Given request: Copy out each line of the data that holds the word "Blender".

Raw data:
********************

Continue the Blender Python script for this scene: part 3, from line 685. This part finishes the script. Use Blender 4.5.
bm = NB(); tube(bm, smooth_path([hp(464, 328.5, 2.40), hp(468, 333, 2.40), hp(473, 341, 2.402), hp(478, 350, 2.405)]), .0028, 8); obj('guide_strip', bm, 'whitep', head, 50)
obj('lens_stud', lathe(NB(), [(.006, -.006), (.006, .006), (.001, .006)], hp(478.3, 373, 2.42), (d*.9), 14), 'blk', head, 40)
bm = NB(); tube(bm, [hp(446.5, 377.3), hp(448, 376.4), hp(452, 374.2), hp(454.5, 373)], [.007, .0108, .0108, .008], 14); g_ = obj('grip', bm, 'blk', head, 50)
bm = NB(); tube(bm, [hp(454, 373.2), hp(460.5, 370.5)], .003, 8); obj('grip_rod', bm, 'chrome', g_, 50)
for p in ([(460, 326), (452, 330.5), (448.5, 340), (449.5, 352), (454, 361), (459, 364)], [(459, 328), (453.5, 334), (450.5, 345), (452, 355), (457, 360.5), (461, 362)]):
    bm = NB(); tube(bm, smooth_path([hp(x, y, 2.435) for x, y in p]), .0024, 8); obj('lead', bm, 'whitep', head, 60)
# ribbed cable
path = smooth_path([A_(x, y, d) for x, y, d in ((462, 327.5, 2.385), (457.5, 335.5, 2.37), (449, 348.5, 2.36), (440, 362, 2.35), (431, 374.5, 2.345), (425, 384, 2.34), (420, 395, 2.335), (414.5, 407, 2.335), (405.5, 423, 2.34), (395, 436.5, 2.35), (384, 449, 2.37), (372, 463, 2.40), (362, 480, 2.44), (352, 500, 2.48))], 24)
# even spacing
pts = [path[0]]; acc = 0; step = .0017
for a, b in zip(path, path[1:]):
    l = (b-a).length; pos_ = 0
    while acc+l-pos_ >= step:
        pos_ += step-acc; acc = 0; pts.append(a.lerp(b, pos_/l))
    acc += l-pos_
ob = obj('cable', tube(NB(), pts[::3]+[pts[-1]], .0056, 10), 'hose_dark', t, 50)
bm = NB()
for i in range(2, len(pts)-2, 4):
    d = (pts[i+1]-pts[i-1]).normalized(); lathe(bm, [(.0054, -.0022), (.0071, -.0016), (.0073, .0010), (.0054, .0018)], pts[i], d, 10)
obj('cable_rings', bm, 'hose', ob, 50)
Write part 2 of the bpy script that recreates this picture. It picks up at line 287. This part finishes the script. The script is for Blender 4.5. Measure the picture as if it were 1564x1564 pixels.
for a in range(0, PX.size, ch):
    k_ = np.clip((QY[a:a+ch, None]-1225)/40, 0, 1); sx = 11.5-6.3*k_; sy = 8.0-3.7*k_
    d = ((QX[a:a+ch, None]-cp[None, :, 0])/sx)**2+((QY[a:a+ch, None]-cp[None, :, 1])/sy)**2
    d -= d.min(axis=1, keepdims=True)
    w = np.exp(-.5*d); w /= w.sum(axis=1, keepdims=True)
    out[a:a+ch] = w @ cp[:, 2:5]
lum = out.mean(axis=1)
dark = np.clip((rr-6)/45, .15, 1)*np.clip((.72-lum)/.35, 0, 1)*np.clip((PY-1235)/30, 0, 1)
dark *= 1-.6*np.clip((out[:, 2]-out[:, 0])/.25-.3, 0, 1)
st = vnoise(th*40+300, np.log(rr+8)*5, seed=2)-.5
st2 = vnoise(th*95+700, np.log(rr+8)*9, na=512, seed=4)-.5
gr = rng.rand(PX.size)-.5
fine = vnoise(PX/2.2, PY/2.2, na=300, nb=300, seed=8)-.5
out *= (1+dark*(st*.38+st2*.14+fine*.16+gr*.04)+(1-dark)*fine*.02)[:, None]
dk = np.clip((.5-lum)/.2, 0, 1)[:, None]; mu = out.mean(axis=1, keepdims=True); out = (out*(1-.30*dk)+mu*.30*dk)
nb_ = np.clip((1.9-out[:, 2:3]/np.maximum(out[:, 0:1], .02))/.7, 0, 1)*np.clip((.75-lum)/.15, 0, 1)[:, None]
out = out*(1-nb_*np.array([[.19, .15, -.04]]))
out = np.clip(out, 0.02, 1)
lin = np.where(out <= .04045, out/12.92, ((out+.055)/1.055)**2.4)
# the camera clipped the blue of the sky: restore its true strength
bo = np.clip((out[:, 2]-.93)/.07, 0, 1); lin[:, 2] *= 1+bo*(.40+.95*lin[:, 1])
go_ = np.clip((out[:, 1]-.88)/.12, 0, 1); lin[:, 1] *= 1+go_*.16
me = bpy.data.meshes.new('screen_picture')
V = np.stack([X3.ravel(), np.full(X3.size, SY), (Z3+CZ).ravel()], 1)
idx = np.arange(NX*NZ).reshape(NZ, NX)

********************

Response:
Continue the Blender Python script for this scene: part 3, from line 685. This part finishes the script. Use Blender 4.5.
Write part 2 of the bpy script that recreates this picture. It picks up at line 287. This part finishes the script. The script is for Blender 4.5. Measure the picture as if it were 1564x1564 pixels.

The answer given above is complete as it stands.